Why Publishers Only Have Themselves to Blame for Justice Dept. Mess

Guest Blog: Apple and Amazon have simply taken advantage of a situation in which publishers have completely dropped the ball

All the hullabaloo about whether the Justice Dept. was justified in suing Apple and five publishers skirts the real issue. The problem here is that both Apple and Amazon are exerting a stranglehold over publishers’ ability to distribute their digital products.

It would be if they could only profitably sell their books at two bookstore chains. And perhaps there are indeed similarities to the hold Barnes & Noble and Borders had over the book business for years — that didn’t turn out too well in the end, either.

It’s hard to blame Apple and Amazon for the state of affairs. They’ve simply taken advantage of a situation in which publishers have completely dropped the ball.

The latest salvo comes in today’s Wall Street Journal, which quotes antitrust experts as saying the Justice Dept. had little choice but to sue Apple and the publishers, given the publishers ganged up to fend off Amazon in violation of U.S. law. The New York Times’ David Carr, by contrast, argued a few weeks ago that suing the publishers while letting Amazon off the hook was “the modern equivalent of taking on Standard Oil but breaking up Ed’s Gas ’N’ Groceries on Route 19 instead.”
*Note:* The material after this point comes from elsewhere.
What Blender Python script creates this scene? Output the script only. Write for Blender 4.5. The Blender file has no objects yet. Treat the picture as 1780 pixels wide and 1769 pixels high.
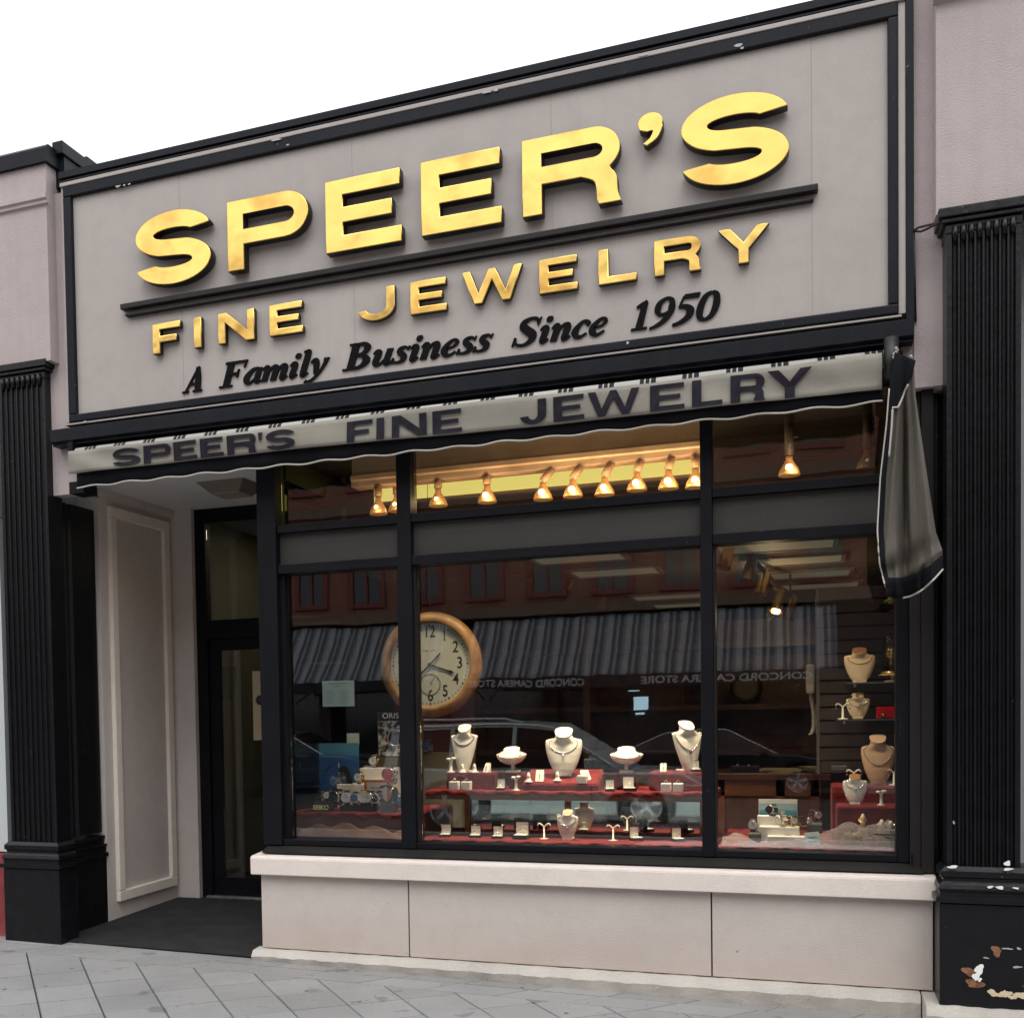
import bpy, bmesh, math, random
from mathutils import Vector, Matrix
random.seed(7)
SC = bpy.context.scene
COL = SC.collection
R = math.radians

# ------------------------------------------------------------------ camera
EYE = Vector((0.0, -6.9, 1.63))
FPX, YAW, PITCH, ROLL, PCX, PCY = 1995.4, .3791, -.0349, -.0190, 600.7, 1304.8
F_ = Vector((-math.sin(YAW)*math.cos(PITCH), math.cos(YAW)*math.cos(PITCH), math.sin(PITCH)))
r0 = Vector((math.cos(YAW), math.sin(YAW), 0)); u0 = r0.cross(F_)
R_ = math.cos(ROLL)*r0 + math.sin(ROLL)*u0
U_ = -math.sin(ROLL)*r0 + math.cos(ROLL)*u0
cd = bpy.data.cameras.new('camera'); cam = bpy.data.objects.new('camera', cd); COL.objects.link(cam)
m = Matrix((R_, U_, -F_)).transposed().to_4x4(); m.translation = EYE; cam.matrix_world = m
cd.sensor_fit = 'HORIZONTAL'; cd.sensor_width = 36; cd.lens = FPX/1780*36
cd.shift_x = (890-PCX)/1780; cd.shift_y = (PCY-884.5)/1780
cd.clip_start = .05; cd.clip_end = 800
SC.camera = cam

# ------------------------------------------------------------------ overcast daylight
W = bpy.data.worlds.new('World'); SC.world = W; W.use_nodes = True
nt = W.node_tree; bgn = nt.nodes['Background']
sky = nt.nodes.new('ShaderNodeTexSky'); sky.sky_type = 'NISHITA'; sky.sun_disc = False
sky.sun_elevation = R(55); sky.sun_rotation = R(200); sky.dust_density = 4; sky.air_density = 1.0
hs = nt.nodes.new('ShaderNodeHueSaturation'); hs.inputs['Saturation'].default_value = .18
mx = nt.nodes.new('ShaderNodeMixRGB'); mx.inputs['Fac'].default_value = .75
mx.inputs['Color2'].default_value = (8.6, 8.75, 9.1, 1)
nt.links.new(sky.outputs[0], hs.inputs['Color']); nt.links.new(hs.outputs[0], mx.inputs['Color1'])
nt.links.new(mx.outputs[0], bgn.inputs['Color']); bgn.inputs['Strength'].default_value = .11
sd = bpy.data.lights.new('sun', 'SUN'); sd.energy = .5; sd.angle = R(30); sd.color = (1, .97, .93)
so = bpy.data.objects.new('sun', sd); COL.objects.link(so)
so.rotation_euler = Vector((-.25, .62, -.9)).to_track_quat('-Z', 'Y').to_euler()
SC.view_settings.view_transform = 'Standard'; SC.view_settings.look = 'None'
SC.view_settings.exposure = .95; SC.view_settings.gamma = 1
SC.cycles.max_bounces = 10; SC.cycles.transparent_max_bounces = 16; SC.cycles.glossy_bounces = 5
SC.cycles.use_denoising = True
SC.cycles.sample_clamp_indirect = 4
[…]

Both viewpoints are interesting but beside the point, at least as far as the survival of the publishing industry is concerned.

Rather than “colluding” with Apple to raise e-book prices, the publishers could have been figuring out how to do their own collaborative ventures. That, after all, is what TV networks did when they launched Hulu. More recently, it’s what Condé Nast, Hearst, Meredith, News Corp. and Time Inc. did in launching Next Issue Media earlier this month — providing an array of magazines for one monthly fee, à la Netflix.

Neither of those deals are paragons of success, either. Those same TV networks are having second thoughts about the monster they created in Hulu. Next Issue won’t be going too far until it creates a more compelling value proposition on a platform other than Android. But come on. At least they’re trying, not rolling over completely on Apple and Amazon.

Keep in mind that HTML5 — already used by the Financial Times to kiss off Apple’s demands — allows anyone to essentially bypass Apple’s app store and set up their own virtual storefront. If Apple or Amazon find ways to block you, well, you have your own basis for a federal lawsuit, as locally-owned TV stations had in must-carry disputes with cable companies.

It’s not hard to imagine Penguin, Harper Collins, Simon & Schuster, Macmillan and Hachette –some owned by the very media moguls who dreamed up the TV and news deals — coming up with some kind of all-you-can-eat deal for their books. Use your imagination: digital books of the month, all the mystery books you can devour, everything Stephen King wrote — you name it.

Of course, you’d have to do it in such a way that you don’t get accused by the feds of colluding all over again. But surely if bloated TV and media companies can get away with it, publishers can find a way.